* _Work instructions_:
Quote, with no changes, the lines that run from the top of the material to the line with "so.rotation_euler = (-SUN).to_track_quat('-Z', 'Y').to_euler()", both included.

* _Dataset section_:
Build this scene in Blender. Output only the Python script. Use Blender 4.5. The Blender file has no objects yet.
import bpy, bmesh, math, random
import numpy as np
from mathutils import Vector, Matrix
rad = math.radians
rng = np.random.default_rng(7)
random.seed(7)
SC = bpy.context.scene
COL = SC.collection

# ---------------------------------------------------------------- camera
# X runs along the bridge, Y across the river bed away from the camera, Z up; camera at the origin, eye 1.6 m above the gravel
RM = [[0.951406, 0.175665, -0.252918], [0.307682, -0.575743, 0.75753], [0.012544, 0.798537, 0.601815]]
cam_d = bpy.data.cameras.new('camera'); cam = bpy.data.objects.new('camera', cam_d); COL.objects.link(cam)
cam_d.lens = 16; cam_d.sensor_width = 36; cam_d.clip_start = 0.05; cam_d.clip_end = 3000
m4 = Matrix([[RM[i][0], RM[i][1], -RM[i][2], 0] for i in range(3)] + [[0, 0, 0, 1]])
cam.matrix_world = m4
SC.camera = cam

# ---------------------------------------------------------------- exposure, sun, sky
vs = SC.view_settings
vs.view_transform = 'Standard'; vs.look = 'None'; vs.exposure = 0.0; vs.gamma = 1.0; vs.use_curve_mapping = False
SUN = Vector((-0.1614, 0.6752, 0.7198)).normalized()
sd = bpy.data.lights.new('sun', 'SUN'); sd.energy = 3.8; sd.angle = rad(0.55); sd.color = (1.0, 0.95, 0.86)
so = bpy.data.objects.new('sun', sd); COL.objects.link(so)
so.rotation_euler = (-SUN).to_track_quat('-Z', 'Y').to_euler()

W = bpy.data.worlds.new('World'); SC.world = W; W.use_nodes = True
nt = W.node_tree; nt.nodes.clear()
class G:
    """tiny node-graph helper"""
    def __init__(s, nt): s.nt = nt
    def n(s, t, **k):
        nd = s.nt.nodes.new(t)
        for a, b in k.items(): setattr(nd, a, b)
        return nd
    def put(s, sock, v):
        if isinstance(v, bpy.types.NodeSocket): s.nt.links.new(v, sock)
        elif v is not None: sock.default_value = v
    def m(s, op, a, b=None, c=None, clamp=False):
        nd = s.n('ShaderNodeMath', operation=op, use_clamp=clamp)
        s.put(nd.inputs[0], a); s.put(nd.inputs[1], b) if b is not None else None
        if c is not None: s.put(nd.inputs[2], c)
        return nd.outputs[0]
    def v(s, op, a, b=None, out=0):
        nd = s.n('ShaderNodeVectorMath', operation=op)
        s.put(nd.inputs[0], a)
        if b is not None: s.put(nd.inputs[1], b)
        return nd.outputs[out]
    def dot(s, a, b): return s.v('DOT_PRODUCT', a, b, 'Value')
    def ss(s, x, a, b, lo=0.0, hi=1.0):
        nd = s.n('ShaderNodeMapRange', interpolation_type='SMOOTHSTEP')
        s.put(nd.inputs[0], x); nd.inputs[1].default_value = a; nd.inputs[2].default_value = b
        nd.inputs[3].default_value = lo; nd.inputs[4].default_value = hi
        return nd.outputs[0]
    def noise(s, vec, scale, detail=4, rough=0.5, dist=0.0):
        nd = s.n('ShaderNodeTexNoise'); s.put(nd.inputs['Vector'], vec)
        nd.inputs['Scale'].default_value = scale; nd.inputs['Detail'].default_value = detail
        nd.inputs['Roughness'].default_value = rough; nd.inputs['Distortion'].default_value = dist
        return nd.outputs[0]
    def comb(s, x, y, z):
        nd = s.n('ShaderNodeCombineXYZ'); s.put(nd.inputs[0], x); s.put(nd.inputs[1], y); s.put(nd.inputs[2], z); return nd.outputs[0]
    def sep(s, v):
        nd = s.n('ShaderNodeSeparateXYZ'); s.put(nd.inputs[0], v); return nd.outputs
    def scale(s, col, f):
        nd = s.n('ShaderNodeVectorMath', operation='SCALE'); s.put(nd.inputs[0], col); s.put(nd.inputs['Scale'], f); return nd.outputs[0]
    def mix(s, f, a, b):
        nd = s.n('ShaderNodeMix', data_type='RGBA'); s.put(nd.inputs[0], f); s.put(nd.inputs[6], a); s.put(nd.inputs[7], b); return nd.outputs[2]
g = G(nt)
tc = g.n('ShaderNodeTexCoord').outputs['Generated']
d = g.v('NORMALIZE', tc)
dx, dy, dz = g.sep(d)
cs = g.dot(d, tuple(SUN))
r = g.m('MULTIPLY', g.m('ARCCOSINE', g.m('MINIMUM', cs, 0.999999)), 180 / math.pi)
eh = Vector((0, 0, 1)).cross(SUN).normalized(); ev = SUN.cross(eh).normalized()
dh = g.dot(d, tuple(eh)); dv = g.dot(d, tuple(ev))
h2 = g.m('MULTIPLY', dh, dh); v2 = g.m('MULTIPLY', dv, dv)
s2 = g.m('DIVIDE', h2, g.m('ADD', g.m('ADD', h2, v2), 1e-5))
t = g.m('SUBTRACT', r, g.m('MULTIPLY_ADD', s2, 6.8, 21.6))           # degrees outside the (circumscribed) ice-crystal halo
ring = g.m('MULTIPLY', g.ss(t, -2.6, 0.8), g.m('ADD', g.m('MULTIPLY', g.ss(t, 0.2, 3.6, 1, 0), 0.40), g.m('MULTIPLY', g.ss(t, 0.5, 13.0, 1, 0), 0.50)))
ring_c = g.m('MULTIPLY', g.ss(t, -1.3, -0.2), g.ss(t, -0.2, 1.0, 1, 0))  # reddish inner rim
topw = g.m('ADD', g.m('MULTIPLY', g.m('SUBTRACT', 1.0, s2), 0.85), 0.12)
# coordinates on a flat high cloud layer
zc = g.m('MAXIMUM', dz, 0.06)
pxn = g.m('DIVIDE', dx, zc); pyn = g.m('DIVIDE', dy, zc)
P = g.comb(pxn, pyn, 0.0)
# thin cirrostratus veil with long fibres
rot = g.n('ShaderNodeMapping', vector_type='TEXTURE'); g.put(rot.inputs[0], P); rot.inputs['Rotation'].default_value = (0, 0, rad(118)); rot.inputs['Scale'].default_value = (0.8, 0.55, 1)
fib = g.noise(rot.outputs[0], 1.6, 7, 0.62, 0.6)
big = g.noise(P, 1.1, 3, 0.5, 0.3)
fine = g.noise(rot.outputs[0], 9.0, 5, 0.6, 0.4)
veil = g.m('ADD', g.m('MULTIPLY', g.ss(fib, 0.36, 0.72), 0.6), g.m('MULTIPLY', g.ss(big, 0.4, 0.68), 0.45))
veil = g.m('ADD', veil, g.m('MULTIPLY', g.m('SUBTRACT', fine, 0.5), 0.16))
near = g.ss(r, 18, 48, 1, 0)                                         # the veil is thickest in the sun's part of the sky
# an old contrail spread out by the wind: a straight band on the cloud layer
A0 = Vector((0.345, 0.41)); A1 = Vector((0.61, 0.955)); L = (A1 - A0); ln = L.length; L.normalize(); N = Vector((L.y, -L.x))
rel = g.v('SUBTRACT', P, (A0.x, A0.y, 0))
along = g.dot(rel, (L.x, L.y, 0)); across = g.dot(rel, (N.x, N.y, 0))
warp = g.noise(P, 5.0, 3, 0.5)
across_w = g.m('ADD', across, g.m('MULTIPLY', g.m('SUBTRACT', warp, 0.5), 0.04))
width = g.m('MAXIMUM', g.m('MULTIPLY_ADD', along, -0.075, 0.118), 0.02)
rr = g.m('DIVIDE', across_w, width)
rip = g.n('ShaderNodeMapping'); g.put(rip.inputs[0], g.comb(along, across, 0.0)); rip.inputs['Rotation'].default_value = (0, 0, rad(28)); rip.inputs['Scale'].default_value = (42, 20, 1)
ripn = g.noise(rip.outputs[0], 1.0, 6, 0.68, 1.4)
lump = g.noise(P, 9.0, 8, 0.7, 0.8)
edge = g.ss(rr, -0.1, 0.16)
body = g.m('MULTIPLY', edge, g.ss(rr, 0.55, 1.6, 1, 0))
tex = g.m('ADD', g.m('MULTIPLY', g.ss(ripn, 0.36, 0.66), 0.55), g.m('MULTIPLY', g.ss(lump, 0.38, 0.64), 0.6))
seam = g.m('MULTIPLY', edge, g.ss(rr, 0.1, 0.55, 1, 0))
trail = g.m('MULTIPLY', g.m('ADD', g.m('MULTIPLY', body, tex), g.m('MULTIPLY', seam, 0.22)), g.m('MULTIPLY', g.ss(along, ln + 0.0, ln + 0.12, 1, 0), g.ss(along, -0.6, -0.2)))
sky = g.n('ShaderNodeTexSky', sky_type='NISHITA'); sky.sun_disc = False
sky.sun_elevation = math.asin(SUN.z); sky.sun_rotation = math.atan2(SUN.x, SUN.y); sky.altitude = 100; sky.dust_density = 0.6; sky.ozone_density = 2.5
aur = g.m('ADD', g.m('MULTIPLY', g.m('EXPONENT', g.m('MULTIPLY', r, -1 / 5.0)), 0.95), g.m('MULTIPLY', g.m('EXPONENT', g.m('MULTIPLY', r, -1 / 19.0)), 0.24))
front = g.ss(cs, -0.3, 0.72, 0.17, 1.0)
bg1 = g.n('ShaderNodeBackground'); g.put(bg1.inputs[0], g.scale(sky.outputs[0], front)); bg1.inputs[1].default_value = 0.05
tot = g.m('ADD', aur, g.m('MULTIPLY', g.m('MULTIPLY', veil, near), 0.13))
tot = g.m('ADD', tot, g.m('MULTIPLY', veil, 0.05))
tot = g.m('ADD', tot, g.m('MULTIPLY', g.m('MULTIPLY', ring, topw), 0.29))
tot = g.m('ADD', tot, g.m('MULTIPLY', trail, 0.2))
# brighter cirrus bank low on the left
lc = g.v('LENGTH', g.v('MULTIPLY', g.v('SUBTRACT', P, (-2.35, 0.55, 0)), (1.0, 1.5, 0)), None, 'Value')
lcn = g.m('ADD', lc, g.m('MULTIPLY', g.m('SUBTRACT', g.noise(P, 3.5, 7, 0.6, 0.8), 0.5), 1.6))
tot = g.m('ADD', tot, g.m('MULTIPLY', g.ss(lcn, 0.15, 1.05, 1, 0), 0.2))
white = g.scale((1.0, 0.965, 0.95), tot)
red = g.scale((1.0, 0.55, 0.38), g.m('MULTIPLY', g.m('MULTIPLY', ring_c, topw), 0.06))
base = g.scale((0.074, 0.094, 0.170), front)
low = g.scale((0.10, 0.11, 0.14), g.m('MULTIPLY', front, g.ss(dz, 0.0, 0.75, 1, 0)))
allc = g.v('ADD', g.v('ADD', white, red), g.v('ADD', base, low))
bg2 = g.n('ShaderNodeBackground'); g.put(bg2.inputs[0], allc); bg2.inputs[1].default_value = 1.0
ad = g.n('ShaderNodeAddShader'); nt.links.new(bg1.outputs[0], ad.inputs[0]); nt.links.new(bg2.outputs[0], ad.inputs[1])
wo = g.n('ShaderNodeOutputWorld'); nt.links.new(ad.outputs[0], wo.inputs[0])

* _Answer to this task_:
Build this scene in Blender. Output only the Python script. Use Blender 4.5. The Blender file has no objects yet.
import bpy, bmesh, math, random
import numpy as np
from mathutils import Vector, Matrix
rad = math.radians
rng = np.random.default_rng(7)
random.seed(7)
SC = bpy.context.scene
COL = SC.collection

# ---------------------------------------------------------------- camera
# X runs along the bridge, Y across the river bed away from the camera, Z up; camera at the origin, eye 1.6 m above the gravel
RM = [[0.951406, 0.175665, -0.252918], [0.307682, -0.575743, 0.75753], [0.012544, 0.798537, 0.601815]]
cam_d = bpy.data.cameras.new('camera'); cam = bpy.data.objects.new('camera', cam_d); COL.objects.link(cam)
cam_d.lens = 16; cam_d.sensor_width = 36; cam_d.clip_start = 0.05; cam_d.clip_end = 3000
m4 = Matrix([[RM[i][0], RM[i][1], -RM[i][2], 0] for i in range(3)] + [[0, 0, 0, 1]])
cam.matrix_world = m4
SC.camera = cam

# ---------------------------------------------------------------- exposure, sun, sky
vs = SC.view_settings
vs.view_transform = 'Standard'; vs.look = 'None'; vs.exposure = 0.0; vs.gamma = 1.0; vs.use_curve_mapping = False
SUN = Vector((-0.1614, 0.6752, 0.7198)).normalized()
sd = bpy.data.lights.new('sun', 'SUN'); sd.energy = 3.8; sd.angle = rad(0.55); sd.color = (1.0, 0.95, 0.86)
so = bpy.data.objects.new('sun', sd); COL.objects.link(so)
so.rotation_euler = (-SUN).to_track_quat('-Z', 'Y').to_euler()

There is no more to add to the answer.